A study published earlier this week by economics professor John M Griffin concluding that the value of Bitcoin has been manipulated via Tether (USDT) has been rejected by portions of the cryptocurrency community, with the criticism that it had clearly not been peer-reviewed.
Findings of the study
Griffin claims in his research that Bitcoin has been routinely manipulated by supposedly USD-backed cryptocurrency USDT, while also implicating prominent trading platform Bitfinex. Much of the Bitfiniex management team overlaps with that of Tether, and the exchange site is the main conduit for USDT. In a statement given to Bloomberg, Bitfinex CEO JL van der Velde rejected any accusation of the company’s involvement.

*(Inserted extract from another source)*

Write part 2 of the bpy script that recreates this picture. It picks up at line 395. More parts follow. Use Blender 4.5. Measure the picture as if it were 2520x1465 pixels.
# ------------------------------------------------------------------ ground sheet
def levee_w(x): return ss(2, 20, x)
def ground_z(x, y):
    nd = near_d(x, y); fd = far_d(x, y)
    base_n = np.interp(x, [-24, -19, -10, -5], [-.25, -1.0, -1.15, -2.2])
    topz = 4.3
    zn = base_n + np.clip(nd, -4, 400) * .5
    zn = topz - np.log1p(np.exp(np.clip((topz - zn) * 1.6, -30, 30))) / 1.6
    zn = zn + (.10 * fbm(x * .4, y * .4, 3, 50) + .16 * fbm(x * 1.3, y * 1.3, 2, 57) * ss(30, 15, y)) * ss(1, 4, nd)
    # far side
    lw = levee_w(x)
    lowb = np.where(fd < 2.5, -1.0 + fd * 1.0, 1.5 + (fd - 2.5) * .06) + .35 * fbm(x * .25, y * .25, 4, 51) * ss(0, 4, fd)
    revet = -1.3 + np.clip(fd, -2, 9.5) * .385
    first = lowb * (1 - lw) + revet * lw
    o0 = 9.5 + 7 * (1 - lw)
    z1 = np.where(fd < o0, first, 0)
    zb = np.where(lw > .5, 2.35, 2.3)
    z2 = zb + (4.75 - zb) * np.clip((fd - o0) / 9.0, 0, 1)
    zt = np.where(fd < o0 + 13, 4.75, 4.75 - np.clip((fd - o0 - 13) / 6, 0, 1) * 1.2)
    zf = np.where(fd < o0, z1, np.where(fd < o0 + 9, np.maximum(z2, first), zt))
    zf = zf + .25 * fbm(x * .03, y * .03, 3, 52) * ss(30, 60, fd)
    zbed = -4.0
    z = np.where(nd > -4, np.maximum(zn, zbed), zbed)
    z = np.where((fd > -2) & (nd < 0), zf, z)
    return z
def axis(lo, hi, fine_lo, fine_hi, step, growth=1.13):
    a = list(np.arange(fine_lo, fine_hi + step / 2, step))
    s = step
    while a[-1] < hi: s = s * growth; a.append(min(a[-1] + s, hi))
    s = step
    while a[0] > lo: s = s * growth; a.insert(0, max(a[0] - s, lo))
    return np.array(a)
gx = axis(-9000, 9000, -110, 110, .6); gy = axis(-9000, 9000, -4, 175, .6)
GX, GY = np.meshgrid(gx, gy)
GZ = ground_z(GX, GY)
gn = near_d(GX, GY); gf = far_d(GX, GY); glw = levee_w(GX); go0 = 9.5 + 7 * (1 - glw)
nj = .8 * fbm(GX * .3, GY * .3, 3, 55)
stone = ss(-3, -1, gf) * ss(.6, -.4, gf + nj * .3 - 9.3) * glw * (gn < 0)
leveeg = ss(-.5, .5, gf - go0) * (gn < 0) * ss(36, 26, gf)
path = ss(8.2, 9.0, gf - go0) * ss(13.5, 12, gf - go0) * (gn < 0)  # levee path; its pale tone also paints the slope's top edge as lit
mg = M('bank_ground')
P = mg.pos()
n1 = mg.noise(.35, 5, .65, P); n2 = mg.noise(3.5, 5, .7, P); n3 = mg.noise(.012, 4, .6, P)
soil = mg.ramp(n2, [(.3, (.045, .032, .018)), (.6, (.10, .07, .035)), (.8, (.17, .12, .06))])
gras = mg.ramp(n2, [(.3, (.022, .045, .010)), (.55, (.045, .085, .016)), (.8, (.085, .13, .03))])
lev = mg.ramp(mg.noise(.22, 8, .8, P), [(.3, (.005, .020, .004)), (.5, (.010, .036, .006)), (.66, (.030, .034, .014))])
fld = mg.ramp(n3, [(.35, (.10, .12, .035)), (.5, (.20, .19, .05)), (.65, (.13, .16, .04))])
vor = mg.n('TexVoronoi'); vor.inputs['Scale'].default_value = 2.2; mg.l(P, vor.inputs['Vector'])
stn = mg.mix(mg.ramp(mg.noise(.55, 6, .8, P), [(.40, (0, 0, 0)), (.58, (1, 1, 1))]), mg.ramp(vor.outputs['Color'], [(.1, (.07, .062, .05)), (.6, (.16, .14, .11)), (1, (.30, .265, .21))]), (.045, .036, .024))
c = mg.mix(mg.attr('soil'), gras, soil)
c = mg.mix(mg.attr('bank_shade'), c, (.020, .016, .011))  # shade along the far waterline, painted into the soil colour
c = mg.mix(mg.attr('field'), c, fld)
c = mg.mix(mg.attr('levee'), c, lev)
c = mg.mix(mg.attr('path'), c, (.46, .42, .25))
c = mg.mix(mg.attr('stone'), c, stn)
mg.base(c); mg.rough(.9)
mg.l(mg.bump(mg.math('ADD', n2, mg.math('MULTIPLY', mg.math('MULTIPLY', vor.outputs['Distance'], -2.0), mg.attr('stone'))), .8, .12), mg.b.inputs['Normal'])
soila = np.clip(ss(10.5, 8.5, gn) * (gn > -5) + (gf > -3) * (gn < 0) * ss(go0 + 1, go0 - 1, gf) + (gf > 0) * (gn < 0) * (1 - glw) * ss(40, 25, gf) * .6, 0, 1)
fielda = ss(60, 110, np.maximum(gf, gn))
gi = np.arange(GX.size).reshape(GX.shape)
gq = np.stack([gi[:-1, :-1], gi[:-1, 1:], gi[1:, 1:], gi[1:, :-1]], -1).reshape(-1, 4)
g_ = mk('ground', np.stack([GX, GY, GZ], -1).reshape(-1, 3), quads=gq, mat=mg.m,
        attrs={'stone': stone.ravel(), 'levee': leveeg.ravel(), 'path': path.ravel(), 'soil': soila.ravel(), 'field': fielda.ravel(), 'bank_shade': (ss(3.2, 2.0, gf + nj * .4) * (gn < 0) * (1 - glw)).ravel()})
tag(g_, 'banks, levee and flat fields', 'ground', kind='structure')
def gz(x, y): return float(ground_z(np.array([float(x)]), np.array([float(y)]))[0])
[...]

A more detailed look into the findings of the original study was covered by Bitcoin News yesterday.
”Coordinated FUD”
Much of the backlash from the community online rejects it as a coordinated FUD attack, dismissing the analysis as ungrounded pessimism. Twitter user Whalepool, maintaining some 36,700 followers and describing itself as a “community of daytraders focused mainly on Bitcoin and other cryptocurrencies”, condemned the study as “a coordinated FUD attack against all of crypto”.
As reported by Finance Magnets, a Reddit user using the pseudonym Priest_of_Satoshi critiqued the study by noting that all it really proves is “people minting Tether are exceedingly good at ‘buying the dip’ and they probably bought about 50% of the dips”. Just like the stock exchange, those trading cryptocurrencies for maximum profits are required to note trends in order to buy and sell appropriately.
Another Twitter user pointed to Griffin’s work at a consulting firm specializing in fraud cases, as well as the fact that the SSRN library where the paper was posted does not require any form of peer-review before publication.
Tether’s actions ”exactly what should happen”
Matt Odell, who is described in his Twitter profile as working in “Bitcoin & distributed systems” with around 13,700 followers, said that the study neither proves price manipulation, nor lack of reserves. The falling price of Bitcoin sees people sell their holdings for USDT, initiating a USDT price rise which prompts Tether to issue more tokens so it again correlates with the price of one USD.
Odell describes Tether’s supply increase during market decline as “exactly what should happen”. He did note in November 2017, however, that the relationship between Bitfinex and Tether had “always been sketchy”, calling Tether “a centralized stop-gap solution until connections to fiat are unnecessary”.
I've said this countless times before, the fact that Tether supply increased during market declines doesn't prove manipulation. That's exactly what should happen if Tether is working as designed.
— ODELL (@ODELL) June 13, 2018
Tether reserves
While Tether may be holding reserve supplies of its tokens in the same way responsible banks are required to, it cannot reveal where its money is held else it would face potential business closure. As some call for Tether to be more transparent in their processes, it is unable to categorically prove such reserves do or do not exist.